Colonized communities have been excluded from research analysis and policymaking processes in environmental sectors. If environmental policymakers are to draft equitable interventions, it is imperative that the lived realities and experiences of communities dispossessed and displaced by colonialism are given credence by those deemed as environmental experts like scientists and activists. Leading with the expertise of communities oppressed by systemic environmental injustices is the ground floor of reparative environmental action. To do so, environmental analysts and strategists must be specific in their assessment of environmental injustices by first clarifying which injustices their research addresses and how. Who does the research benefit and who could it put at risk? Even though most environmental impacts resulting from environmental injustices are felt both locally and globally, productive research acknowledges its limits. Research cannot make an equitable impact without community input shaping its method and units of analysis.

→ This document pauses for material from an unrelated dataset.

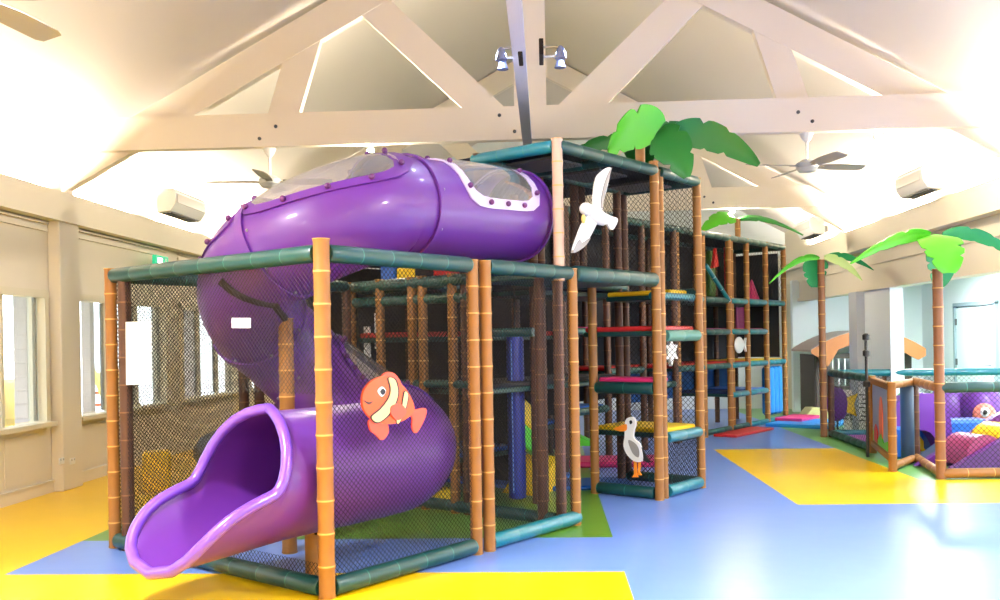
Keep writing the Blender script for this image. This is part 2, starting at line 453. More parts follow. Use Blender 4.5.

To subvert environmental dominance, it is essential to examine the biases and histories that inform environmental justice research, policymaking, and activism. Climate dominance as a frame and feminist CPAR as a method need each other. A legal framework like climate dominance, when paired with a social science method of feminist CPAR, has the potential to strengthen ethical research in environmental justice sectors because, when integrated, they recognize the legal, social, and environmental injustices that concentrate environmental impacts in communities of color. In contrast to other social science methods, feminist CPAR highlights the ways that even within communities of color, environmental risk is not evenly distributed, and is in fact felt most acutely by women and those who occupy further marginalized gender or sexual identities. Climate dominance and feminist CPAR give legal and scientific credence to the lived experience of the communities most impacted by environmental risk and position them as linchpin actors in moving towards environmental justice outcomes.

Frames like climate dominance and methods like feminist CPAR come from complementary disciplines and, if adopted, could support environmental and legal research in community-based organizations. When these tools are exercised and interpreted in partnership with communities most subject to environmental racism, environmental injustices are less likely to be equivocated as environmental justice issues. Rather, when feminist CPAR and climate dominance approaches are practiced in collaboration with powerful Black, Indigenous and People of Color (BIPOC) groups targeted for oppression, they can provide appropriate analyses of the differentiated histories, identities, and priorities of populations most encumbered by environmental burdens and risks. Such an approach improves the accuracy, equity, and sustainability of any proposed environmental interventions because it is not the environmental policymakers, social scientists, or environmental lawyers that carry out climate adaptation solutions, but the communities themselves.

Synthesizing frames like climate dominance and methods like feminist CPAR adds further nuance to analyses of historical, political, cultural, and social dynamics that shape environmental landscapes. Employing such approaches grounds the analysis of climate injustices in a sociopolitical, sociocultural, and socioeconomic context. When environmental decision-makers listen to environmental justice communities and authorize their eco-cultural experience as expert knowledge through adopting approaches like climate dominance and feminist CPAR, it is less likely that environmental interventions will further embed institutionalized inequalities. An effective example of an organization adopting this integrated approach is UPROSE. Based in Brooklyn, NY, UPROSE is a multi-racial and international non-profit organization whose campaigns for climate justice and transitioning to a just economy are organized around participatory community decision-making processes and bottom-up planning. They view the communities most impacted by environmental hazards as those more equipped in organizing for environmental justice outcomes.

Environmental authorities positioned to offer environmental justice recommendations have a responsibility to not do so isolated from the communities most impacted by infrastructures of environmental oppression and risk. Environmental issues are systemic and intersectional. Social, racial, and environmental factors all contribute to environmental injustices. They also have consequences as drivers of inequitable, divergent distributions of environmental burdens in low-income communities of color. Environmental justice cannot be achieved without identifying the diversified features of environmental injustices and carefully assessing the relationships that exist between the factors that drive them. When communities most impacted by environmental injustices have sovereignty and power to choose the methods, syntax, and strategies to describe and achieve environmental justices for themselves, there is less risk that an environmental intervention will perpetuate systemic environmental burdens. Achieving environmental justice outcomes for frontline communities begins with listening to their testimonies as authorities on environmental injustices and justices alike. Only in sustained partnership with BIPOC communities that goes beyond tokenism and lip service and advocates for subaltern survivance can systemic environmental injustices that drive environmental harms be assessed and redressed—and environmental justice secured.